BRIEF: Write out the material exactly, without any of its pictures.

DATASET ENTRIES:
-- Start --

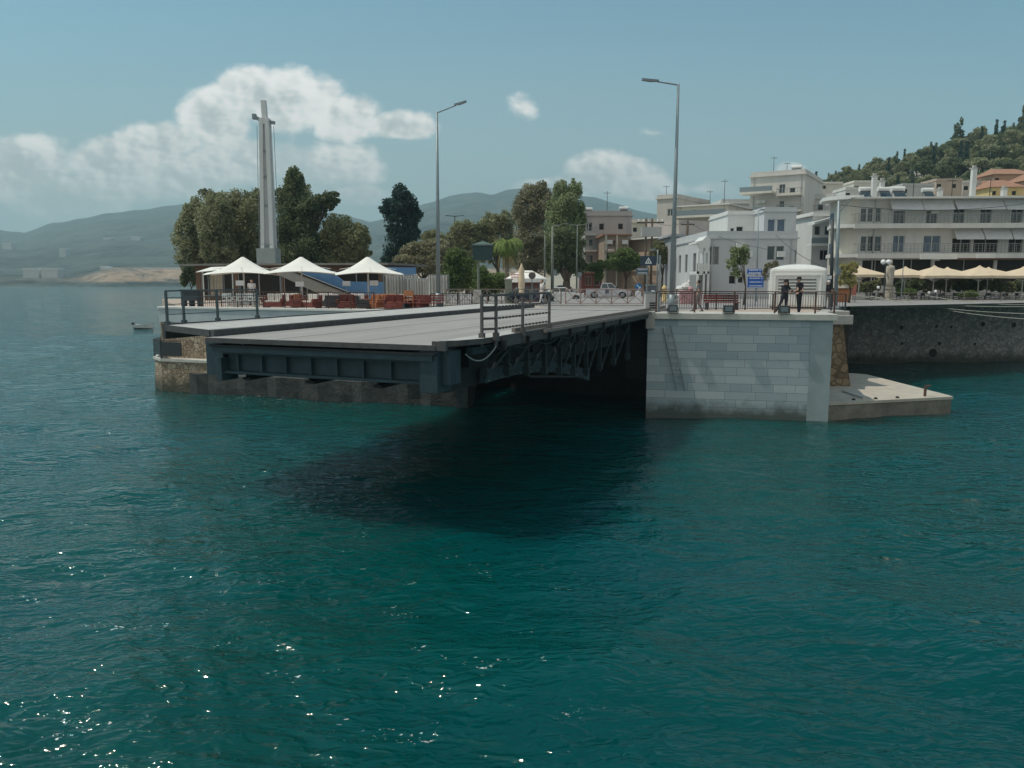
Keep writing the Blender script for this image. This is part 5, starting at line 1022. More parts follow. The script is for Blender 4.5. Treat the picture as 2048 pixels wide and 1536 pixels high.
# ================================================================ left: restaurant, mast
tm = thing('mast', 'tall tapering white lattice-sided mast with short crossarms rising from the trees', 'mast', (xat(541, 72, 5), 72, 4.9)); zt_ = at(530, 238, 72).z - 4.9; ztt = at(527, 201, 72).z - 4.9; dx = at(530, 238, 72).x - tm.location.x
q = MB(); w0, w1 = .62, .33
for (sx, sy) in ((-1, -1), (1, -1), (1, 1), (-1, 1)): q.bar((sx * w0 * .78, sy * w0 * .78, 0), (dx + sx * w1 * .78, sy * w1 * .78, zt_), .34 * w0 / .62, .34 * w0 / .62)
q.build('corner_chords', mastm, tm)
q = MB(); V = [(-w0 * .7, -w0 * .7, 0), (w0 * .7, -w0 * .7, 0), (w0 * .7, w0 * .7, 0), (-w0 * .7, w0 * .7, 0), (dx - w1 * .7, -w1 * .7, zt_), (dx + w1 * .7, -w1 * .7, zt_), (dx + w1 * .7, w1 * .7, zt_), (dx - w1 * .7, w1 * .7, zt_)]
q.add(V, [(0, 1, 5, 4), (1, 2, 6, 5), (2, 3, 7, 6), (3, 0, 4, 7)]); q.build('core', mat('mast_core', (.46, .47, .48), .6, .12, 1.5), tm)
q = MB(); q.bar((dx, 0, zt_), (dx - .06, 0, ztt), .42, .42); q.box(dx - .38, dx + .38, -.38, .38, zt_ - .5, zt_ + .05); q.build('spire', mastm, tm)
q = MB(); a = at(508, 234, 72); b = at(550, 246, 72); q.bar((a.x - tm.location.x, 0, a.z - 4.9), (dx, 0, zt_ - .25), .28, .3); q.bar((b.x - tm.location.x, 0, b.z - 4.9), (dx, 0, zt_ - .2), .22, .28); q.box(a.x - tm.location.x - .12, a.x - tm.location.x + .2, -.2, .2, a.z - 5.1, a.z - 4.65); q.build('crossarms', galv, tm)
for s_, yb in ((-1, 0), (1, 0)): q = MB(); q.tube((dx + s_ * .75, 0, zt_ - .6), (s_ * .9 + dx * .4, 0, 4.5), .025, .025, 5); q.build('cable', galv, tm)
MB().box(-.85, .85, -.85, .85, 0, 4.6).build('base', mat('mast_base', (.33, .36, .35), .7, .15, 1), tm)
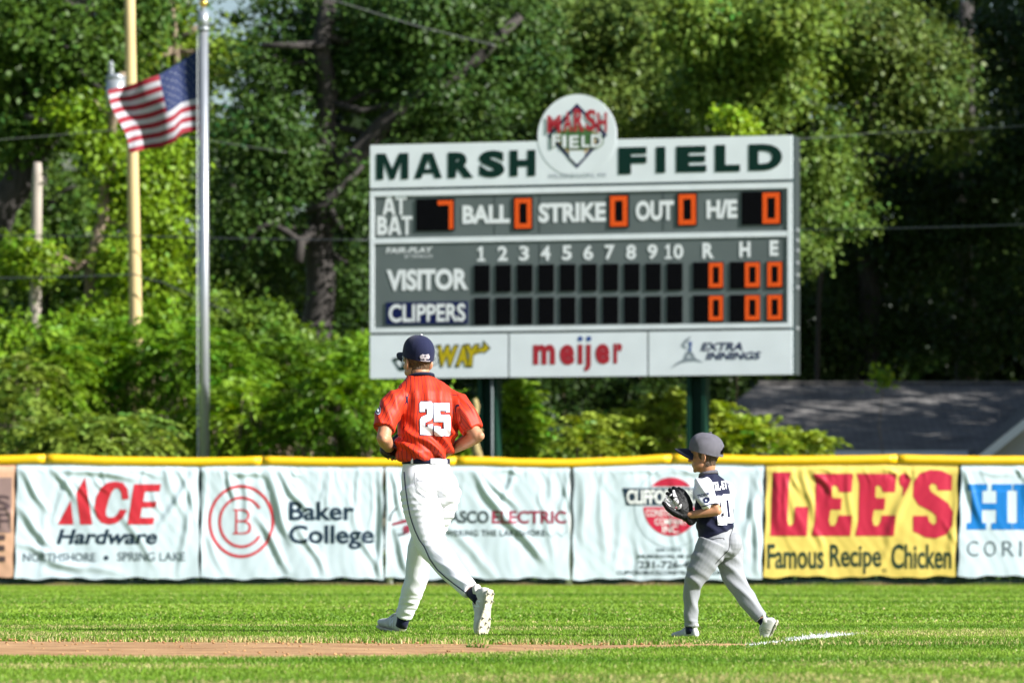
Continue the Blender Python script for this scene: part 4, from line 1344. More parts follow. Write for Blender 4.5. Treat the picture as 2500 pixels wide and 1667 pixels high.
def cap(parent, L, s, mats, rear_gap=False, name="cap", hz=.138, droop=.010, arch=.020, bill=.072):
    """L: frame at the middle of the cap's band"""
    nt, np_ = 72, 16
    rx, ry = .0875, .105
    vs, fs, idx = [], [], {}
    for j in range(np_ + 1):
        ph = j / np_
        for i in range(nt):
            th = 2 * math.pi * i / nt
            c, sn = math.cos(th), math.sin(th)
            k = (1 - ph ** 3.1) ** .52 if ph < 1 else 0.0
            front = max(0, sn)
            zz = hz * ph * (1 + .05 * front * math.sin(ph * math.pi))
            k *= 1 + .05 * front * math.sin(ph * math.pi * .9) + .025 * math.sin(ph * math.pi)
            seam = min(abs(((th - math.pi / 2 + math.pi) % (math.pi / 3)) - 0), abs(((th - math.pi / 2 + math.pi) % (math.pi / 3)) - math.pi / 3))
            k *= 1 - .014 * math.exp(-(seam / .05) ** 2) * (ph < .98)
            k *= 1 + .008 * noise.noise((c * 3, sn * 3, ph * 4 + s))
            vs.append(L(c * rx * k, sn * ry * k, zz))
    for j in range(np_):
        for i in range(nt):
            th = 2 * math.pi * (i + .5) / nt
            if rear_gap and j < 8:
                w = abs(((th - 1.5 * math.pi + math.pi) % (2 * math.pi)) - math.pi)
                if (w / .50) ** 2 + ((j + .2) / 7.5) ** 2 < 1: continue
            fs.append((j * nt + i, j * nt + (i + 1) % nt, (j + 1) * nt + (i + 1) % nt, (j + 1) * nt + i))
    mb = MB().add(vs, fs)
    co = mb.build(name, mats['crown'], parent, smooth=True)
    # inner band closes the bottom edge
    ib = MB()
    ring0 = [L(math.cos(2 * math.pi * i / nt) * rx * .985, math.sin(2 * math.pi * i / nt) * ry * .985, .001) for i in range(nt)]
    ring1 = [L(math.cos(2 * math.pi * i / nt) * rx * .965, math.sin(2 * math.pi * i / nt) * ry * .965, .03) for i in range(nt)]
    keep = [i for i in range(nt) if not (rear_gap and abs(((2 * math.pi * (i + .5) / nt - 1.5 * math.pi + math.pi) % (2 * math.pi)) - math.pi) < .5)]
    ib.add(ring0 + ring1, [(i, i + nt, (i + 1) % nt + nt, (i + 1) % nt) for i in keep])
    ib.build("sweatband", mats['band'], co, smooth=True)
    # bill: arched plate, thicker than paper
    bl = MB()
    na, nr = 22, 7
    top, bot_ = [], []
    for r in range(nr + 1):
        q = r / nr
        for i in range(na + 1):
            t = -1 + 2 * i / na
            a = math.pi / 2 - t * math.radians(62)
            bx, by = math.cos(a) * rx, math.sin(a) * ry
            ext = bill * (1 - abs(t) ** 2.6) ** .6
            x = bx * (1 + .10 * q * (1 - t * t)); y = by + ext * q
            z = .006 - droop * q - (arch + .010 * q) * t * t
            top.append(L(x, y, z + .0022)); bot_.append(L(x, y, z - .0022))
    n1 = (na + 1) * (nr + 1)
    f = []
    for r in range(nr):
        for i in range(na):
            a = r * (na + 1) + i
            f.append((a, a + 1, a + na + 2, a + na + 1)); f.append((n1 + a, n1 + a + na + 1, n1 + a + na + 2, n1 + a + 1))
    e = nr * (na + 1)
    for i in range(na): f.append((e + i, e + i + 1, n1 + e + i + 1, n1 + e + i))
    bl.add(top + bot_, f).build("bill", mats['bill'], co, smooth=True)
    MB().ball(L(0, 0, hz + .002), Vector((.009, .009, .005)) * s, 10).build("button", mats['button'], co, smooth=True)
    if rear_gap:
        st = MB()
        pts0 = [L(math.cos(math.radians(a)) * rx * 1.02, math.sin(math.radians(a)) * ry * 1.03, .004) for a in range(232, 312, 8)]
        pts1 = [L(math.cos(math.radians(a)) * rx * 1.02, math.sin(math.radians(a)) * ry * 1.03, .020) for a in range(232, 312, 8)]
        k = len(pts0)
        st.add(pts0 + pts1, [(i, i + 1, k + i + 1, k + i) for i in range(k - 1)])
        st.build("strap", mats['strap'], co, smooth=True)
    return co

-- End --

RESPONSE TO THE TASK:
Keep writing the Blender script for this image. This is part 5, starting at line 1022. More parts follow. The script is for Blender 4.5. Treat the picture as 2048 pixels wide and 1536 pixels high.
# ================================================================ left: restaurant, mast
tm = thing('mast', 'tall tapering white lattice-sided mast with short crossarms rising from the trees', 'mast', (xat(541, 72, 5), 72, 4.9)); zt_ = at(530, 238, 72).z - 4.9; ztt = at(527, 201, 72).z - 4.9; dx = at(530, 238, 72).x - tm.location.x
q = MB(); w0, w1 = .62, .33
for (sx, sy) in ((-1, -1), (1, -1), (1, 1), (-1, 1)): q.bar((sx * w0 * .78, sy * w0 * .78, 0), (dx + sx * w1 * .78, sy * w1 * .78, zt_), .34 * w0 / .62, .34 * w0 / .62)
q.build('corner_chords', mastm, tm)
q = MB(); V = [(-w0 * .7, -w0 * .7, 0), (w0 * .7, -w0 * .7, 0), (w0 * .7, w0 * .7, 0), (-w0 * .7, w0 * .7, 0), (dx - w1 * .7, -w1 * .7, zt_), (dx + w1 * .7, -w1 * .7, zt_), (dx + w1 * .7, w1 * .7, zt_), (dx - w1 * .7, w1 * .7, zt_)]
q.add(V, [(0, 1, 5, 4), (1, 2, 6, 5), (2, 3, 7, 6), (3, 0, 4, 7)]); q.build('core', mat('mast_core', (.46, .47, .48), .6, .12, 1.5), tm)
q = MB(); q.bar((dx, 0, zt_), (dx - .06, 0, ztt), .42, .42); q.box(dx - .38, dx + .38, -.38, .38, zt_ - .5, zt_ + .05); q.build('spire', mastm, tm)
q = MB(); a = at(508, 234, 72); b = at(550, 246, 72); q.bar((a.x - tm.location.x, 0, a.z - 4.9), (dx, 0, zt_ - .25), .28, .3); q.bar((b.x - tm.location.x, 0, b.z - 4.9), (dx, 0, zt_ - .2), .22, .28); q.box(a.x - tm.location.x - .12, a.x - tm.location.x + .2, -.2, .2, a.z - 5.1, a.z - 4.65); q.build('crossarms', galv, tm)
for s_, yb in ((-1, 0), (1, 0)): q = MB(); q.tube((dx + s_ * .75, 0, zt_ - .6), (s_ * .9 + dx * .4, 0, 4.5), .025, .025, 5); q.build('cable', galv, tm)
MB().box(-.85, .85, -.85, .85, 0, 4.6).build('base', mat('mast_base', (.33, .36, .35), .7, .15, 1), tm)
Continue the Blender Python script for this scene: part 4, from line 1344. More parts follow. Write for Blender 4.5. Treat the picture as 2500 pixels wide and 1667 pixels high.
def cap(parent, L, s, mats, rear_gap=False, name="cap", hz=.138, droop=.010, arch=.020, bill=.072):
    """L: frame at the middle of the cap's band"""
    nt, np_ = 72, 16
    rx, ry = .0875, .105
    vs, fs, idx = [], [], {}
    for j in range(np_ + 1):
        ph = j / np_
        for i in range(nt):
            th = 2 * math.pi * i / nt
            c, sn = math.cos(th), math.sin(th)
            k = (1 - ph ** 3.1) ** .52 if ph < 1 else 0.0
            front = max(0, sn)
            zz = hz * ph * (1 + .05 * front * math.sin(ph * math.pi))
            k *= 1 + .05 * front * math.sin(ph * math.pi * .9) + .025 * math.sin(ph * math.pi)
            seam = min(abs(((th - math.pi / 2 + math.pi) % (math.pi / 3)) - 0), abs(((th - math.pi / 2 + math.pi) % (math.pi / 3)) - math.pi / 3))
            k *= 1 - .014 * math.exp(-(seam / .05) ** 2) * (ph < .98)
            k *= 1 + .008 * noise.noise((c * 3, sn * 3, ph * 4 + s))
            vs.append(L(c * rx * k, sn * ry * k, zz))
    for j in range(np_):
        for i in range(nt):
            th = 2 * math.pi * (i + .5) / nt
            if rear_gap and j < 8:
                w = abs(((th - 1.5 * math.pi + math.pi) % (2 * math.pi)) - math.pi)
                if (w / .50) ** 2 + ((j + .2) / 7.5) ** 2 < 1: continue
            fs.append((j * nt + i, j * nt + (i + 1) % nt, (j + 1) * nt + (i + 1) % nt, (j + 1) * nt + i))
    mb = MB().add(vs, fs)
    co = mb.build(name, mats['crown'], parent, smooth=True)
    # inner band closes the bottom edge
    ib = MB()
    ring0 = [L(math.cos(2 * math.pi * i / nt) * rx * .985, math.sin(2 * math.pi * i / nt) * ry * .985, .001) for i in range(nt)]
    ring1 = [L(math.cos(2 * math.pi * i / nt) * rx * .965, math.sin(2 * math.pi * i / nt) * ry * .965, .03) for i in range(nt)]
    keep = [i for i in range(nt) if not (rear_gap and abs(((2 * math.pi * (i + .5) / nt - 1.5 * math.pi + math.pi) % (2 * math.pi)) - math.pi) < .5)]
    ib.add(ring0 + ring1, [(i, i + nt, (i + 1) % nt + nt, (i + 1) % nt) for i in keep])
    ib.build("sweatband", mats['band'], co, smooth=True)
    # bill: arched plate, thicker than paper
    bl = MB()
    na, nr = 22, 7
    top, bot_ = [], []
    for r in range(nr + 1):
        q = r / nr
        for i in range(na + 1):
            t = -1 + 2 * i / na
            a = math.pi / 2 - t * math.radians(62)
            bx, by = math.cos(a) * rx, math.sin(a) * ry
            ext = bill * (1 - abs(t) ** 2.6) ** .6
            x = bx * (1 + .10 * q * (1 - t * t)); y = by + ext * q
            z = .006 - droop * q - (arch + .010 * q) * t * t
            top.append(L(x, y, z + .0022)); bot_.append(L(x, y, z - .0022))
    n1 = (na + 1) * (nr + 1)
    f = []
    for r in range(nr):
        for i in range(na):
            a = r * (na + 1) + i
            f.append((a, a + 1, a + na + 2, a + na + 1)); f.append((n1 + a, n1 + a + na + 1, n1 + a + na + 2, n1 + a + 1))
    e = nr * (na + 1)
    for i in range(na): f.append((e + i, e + i + 1, n1 + e + i + 1, n1 + e + i))
    bl.add(top + bot_, f).build("bill", mats['bill'], co, smooth=True)
    MB().ball(L(0, 0, hz + .002), Vector((.009, .009, .005)) * s, 10).build("button", mats['button'], co, smooth=True)
    if rear_gap:
        st = MB()
        pts0 = [L(math.cos(math.radians(a)) * rx * 1.02, math.sin(math.radians(a)) * ry * 1.03, .004) for a in range(232, 312, 8)]
        pts1 = [L(math.cos(math.radians(a)) * rx * 1.02, math.sin(math.radians(a)) * ry * 1.03, .020) for a in range(232, 312, 8)]
        k = len(pts0)
        st.add(pts0 + pts1, [(i, i + 1, k + i + 1, k + i) for i in range(k - 1)])
        st.build("strap", mats['strap'], co, smooth=True)
    return co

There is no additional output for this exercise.